Every time I celebrate a birthday these days - and I've just passed a significant milestone ten days ago - I find myself understanding, and appreciating, more and more the biblical talk of 'generations'. Scripture consistently unfolds this starkly realistic view of human beings as temporary, and expresses this through the rise and fall, the coming and going, of generations. As one generation fades, another emerges. As one wave recedes, another takes its place. It captures the transience of life, for me, better than our individualistic culture is capable of doing. It is not merely that individuals live and die, but that whole generations come and go, only to be replaced by their children, who will in turn be replaced by their children's children.
One of the things my children have had to do in primary school is draw a family tree; I remember doing the same thing when I was young. When you're a child, the interesting thing about a family tree is that you can go back as far as you like, or at least as far as you can dig up the information, but you can't go forward. At the bottom of the family tree, there is you. At some level it's probably impossible not to think of yourself as the end result, as if everything were leading up to your life. But I am no longer a child, and the family tree has a layer below me, and in time may well have more layers. I am not the end result, just a link in the chain. And one day, if the Lord delays his coming, and if my kids have children (and so on), I'll be one of those names on the family tree, with very little information known; just that, for this child, I was one of the people who led up to them as the new 'end result'.
The Bible authors don't seem to find this coming and going of generations altogether morbid, and the reason surely is that they have identified the great point of continuity. "Lord," Moses prays, "you have been our refuge in every generation." Even when one generation has been swept away by violence and judgement, it is still true that "you, Lord, are enthroned forever; your throne endures from generation to generation." Generations come and go, but God endures. But this is not merely a point of constancy, but a point of faithfulness. It is not just that, as time passes, God happens still to be God. It is that he is God for the next generation, just as he was God for the past generations. It is his love that endures forever.
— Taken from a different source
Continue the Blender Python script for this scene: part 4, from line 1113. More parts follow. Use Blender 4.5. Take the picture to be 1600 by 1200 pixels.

The passing of time, for many of us I guess, increases our awareness that there is relatively soon going to be time when we are no longer there.
I sit beside the fire and think
of how the world will be
when winter comes without a spring
that I shall ever see.
For those with children, the main concern this raises is: will they be okay? We've nurtured them, tried to care for them, tried to shield them from the worst of this world. But one day we won't be here. Our generation passes... And as I think about that, I think I understand (psychologically, perhaps, rather than theologically) those who baptise their babies. Wouldn't it be great if we could reify that faithfulness of God from generation to generation, to make sure it applied in this case? Wouldn't it be great to pin God down?
But the future is unknown to any but God, and we can't pin him down. All we can do is trust that he has already pinned himself to his promises. He will be God in the future, the faithful God. When the family tree moves on, if it does, and I am left somewhere near the top of the page and remote from the living generation, he will be God, from the top to the bottom. There is a job for me to do - to proclaim his power to a coming generation, to make his faithfulness known. So that rather than me trying to pin God down, the next generation might be encouraged to pin their hopes and dreams to the faithfulness of God.